The photographer gave a comprehensive introduction to his life as a photographer — working on assignment, documenting archeological excavations for universities and museums — and as an installation artist. His work, at its most basic, is about objects in space: buildings (like the Unabomber’s cabin, a series that is not on display in this exhibition but which Barnes discussed extensively in his lecture), tools, fetishized objects of trades and professions, the body as object and objects on display. There’s a sculptural element to this work — something formal.
But there’s also something intensely interrogatory at the heart of his work; in the Unabomber series, Barnes explores the building on trial, the building as an object of interrogation. And in a series on the excavation of the Legion of Honor Museum in San Francisco — built over a Gold Rush-era cemetary — Barnes explores what goes inside of museums and what stays outside (or underneath) them and questions the authority of the museum in preserving, displaying and creating our past.
(I’m reminded of a recent conversation about the British Museum, which a friend described as hilarious, and how the artifacts, although they should probably be returned to the nations they were looted from, are in the British Musuem to stay, and unintentionally create a shadow museum — a permanent exhibition on the history of British colonialism. But that’s another blog.)
Animal Logic is about museums, too — specifically, natural history museums — and what goes on underneath them, in this case in a more figurative sense, as the artist explores museum objects (mostly taxidermy) in transition, or in storage. The museum is a theater, and Barnes allows us to go backstage with him to see the rigging.
The exhibition is like a Victorian cabinet of curiosities: disarticulated skulls, bird nests made out of trash, beheaded mallards, tiny stuffed parakeets so bright they look like they’ve been painted, installed on their backs with their skinny legs in the air. (Further reading on Animal Logic should include the New York Times’ piece on “New Antiquarians” and the Morbid Anatomy blog and the artwork of Cassie Smith.)
It’s a critical survey of the way we see nature from inside an institution, but with the incorporation of “Murmur,” a 2007 multimedia installation about starling migration in Rome, the exhibition takes on a layer of graveyard meditation, too: the defiance of death through the eternity of taxidermy (hints of humanity’s romance with ancient Egypt, and Barnes worked there on a dig with Yale); the creepy liveliness of a mounted stag’s head; the second death of a stuffed specimen taken off display; with the starlings, aspirations of eternal return.
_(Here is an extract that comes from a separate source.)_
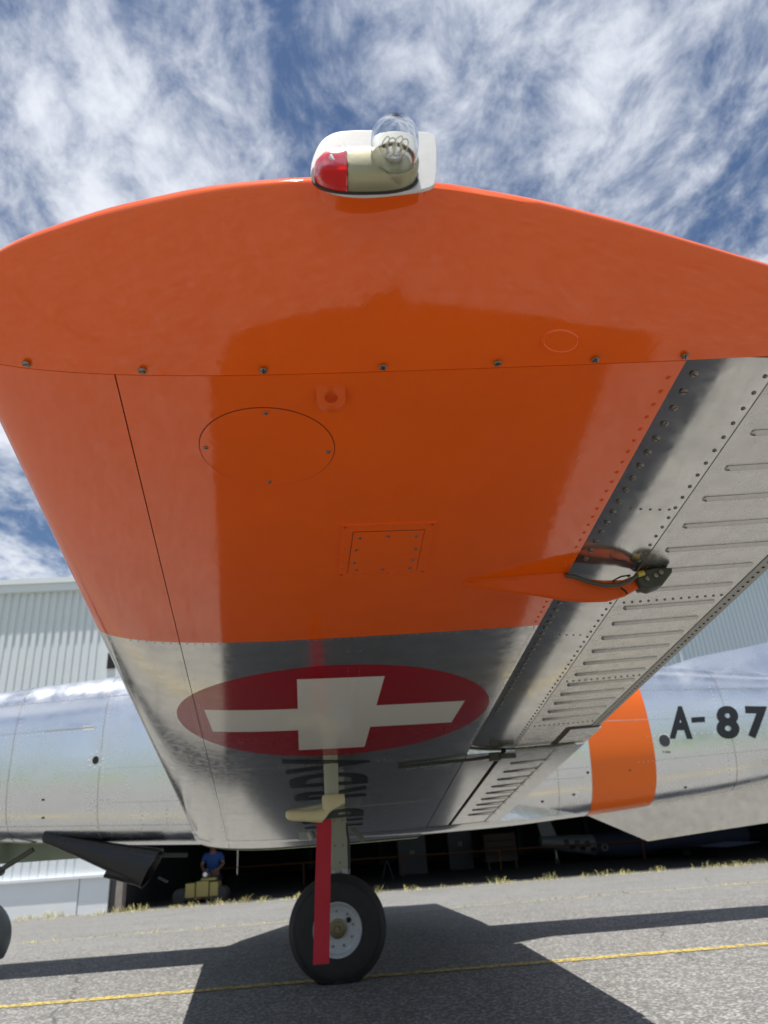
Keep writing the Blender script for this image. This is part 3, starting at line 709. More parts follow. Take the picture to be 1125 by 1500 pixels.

New photographs and specimens for the exhibition were taken behind-the-scenes from Cranbrook’s extensive ornithology collection, and it’s amazing to go upstairs after spending some time with Animal Logic and see the Science Institute dazzlingly refreshed. Richard Barnes makes art from artifact; upstairs in the science museum, the artifacts on display— dinosaur bones, stuffed peacocks, pinned butterflies—look curiously like art.
Barnes also has corresponding exhibitions at the University of Michigan Museum of Art (through December) and Uof M’s Institute of Humanities (through October 30). For another perspective on photography, the Detroit Institute of Arts hosts a comprehensive study of Richard Avedon’s fashion photography through January 17. If objects in space are more your style, Breeding Ground continues at the Museum of New Art through November 21.
Animal Logic runs through January 3. Next up in the Artology series, Cape Farewell (hint: it’s about climate change. Fun!) opens January 13.